Are you suggesting that once a fellow has tenure he should never suffer any consequences for what he says, even if his scholarship is bogus, his teaching incompetent, or his tenure acquired fraudulently?
Sure, these things might never have been examined if Churchill had been a quiet and run-of-the-mill campus commie.
But he grandstanded (grandstood? ;) ) and was needlessly offensive.
And this suggests he's too stupid to be a competent teacher! If you get a cushy job with little or no responsibility and a decent income, why imperil it? Thinking for five minutes would have led him to see that if he attracted attention, sooner or later his bona fides would be examined.
But he craved the limelight, and now his record and career are being examined.
A guy like Chomsky probably shouldn't be fired. But Churchill, like DiLorenzo, invents his data and uses footnotes not to support but to obfuscate. SUch people are not scholars and consequently ought not to enjoy the protections afforded to scholars.

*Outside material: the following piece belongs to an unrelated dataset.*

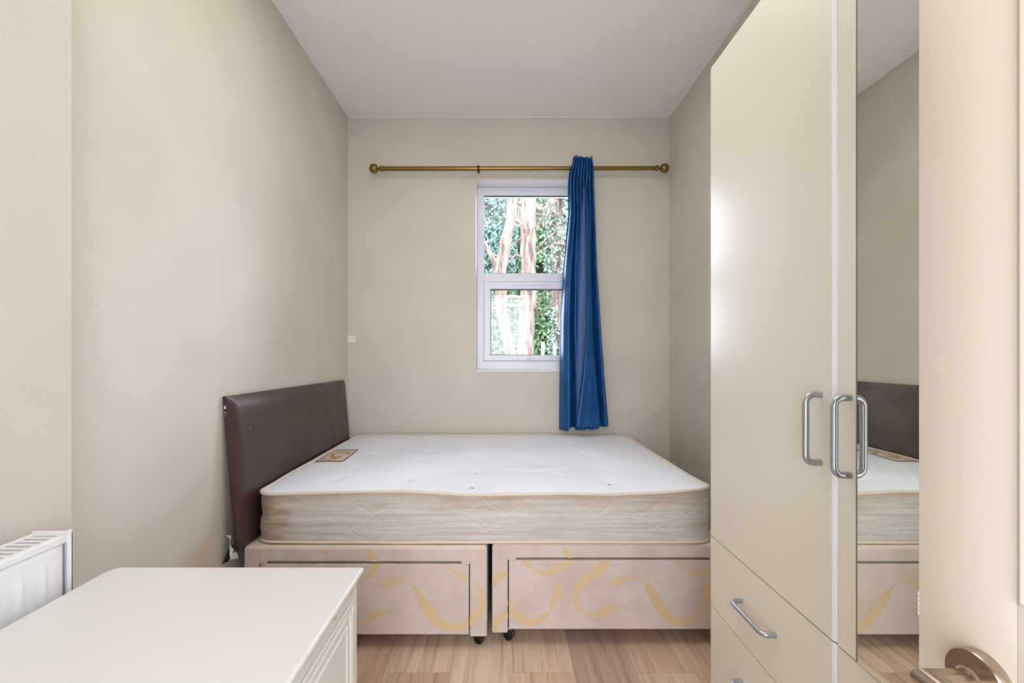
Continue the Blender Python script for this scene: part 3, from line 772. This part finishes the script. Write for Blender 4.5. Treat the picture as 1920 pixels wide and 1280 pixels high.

One result of the EEO programs that government and many corporations have adopted is that hiring managers have not applied the same level of scrutiny to work experience and education claimed on resumes for minorities that they would to non-minorities. I can almost guarantee that Churchill would not have been hired for the position at Colorado had he not claimed he was a "Native American". It is almost a certainty that no one did any kind of background check on him--and they didn't review his plagiarized art either.
BTW: The best way to say it would be, "He was grandstanding, and was needlessly offensive". I don't think that "grandstood" is a word. :)
How? Because humans are humans why come equipped individually and in ensemble with various emotional and intellectual drives all of which can be used for good or bad. By providing a protected place, a protected job -- you create a magnet, a attractor for those who seek to exploit it, to abuse the protections for the sake of indulging other drives that would otherwise be repressed, those that should be repressed and called to account.
We see the result in every sinecure -- tenured professors, closed-shop unions, civil servants. We see it in politicians -- although we have the vote to rebuke them with, the super protections we blanket our 537 US elected officals are so strong they overly immunize that group.
Tenure and protections like tenure are -- by clear and widespread evidence of examples -- a sure way to suppress novel ideas, to bring about a monolithic orthodoxy of ideas and ideals that fierecely act to erradicate ideas and ideals that weaken, compete with, or attack the prevalent orthodoxies.
Chomsky..total crap..you must be kidding
Chomsky could start his own school. Free Speech, Free Entreprise! Tenure -- by all experience -- has exactlty the anti-effect of what it once purported to benefit.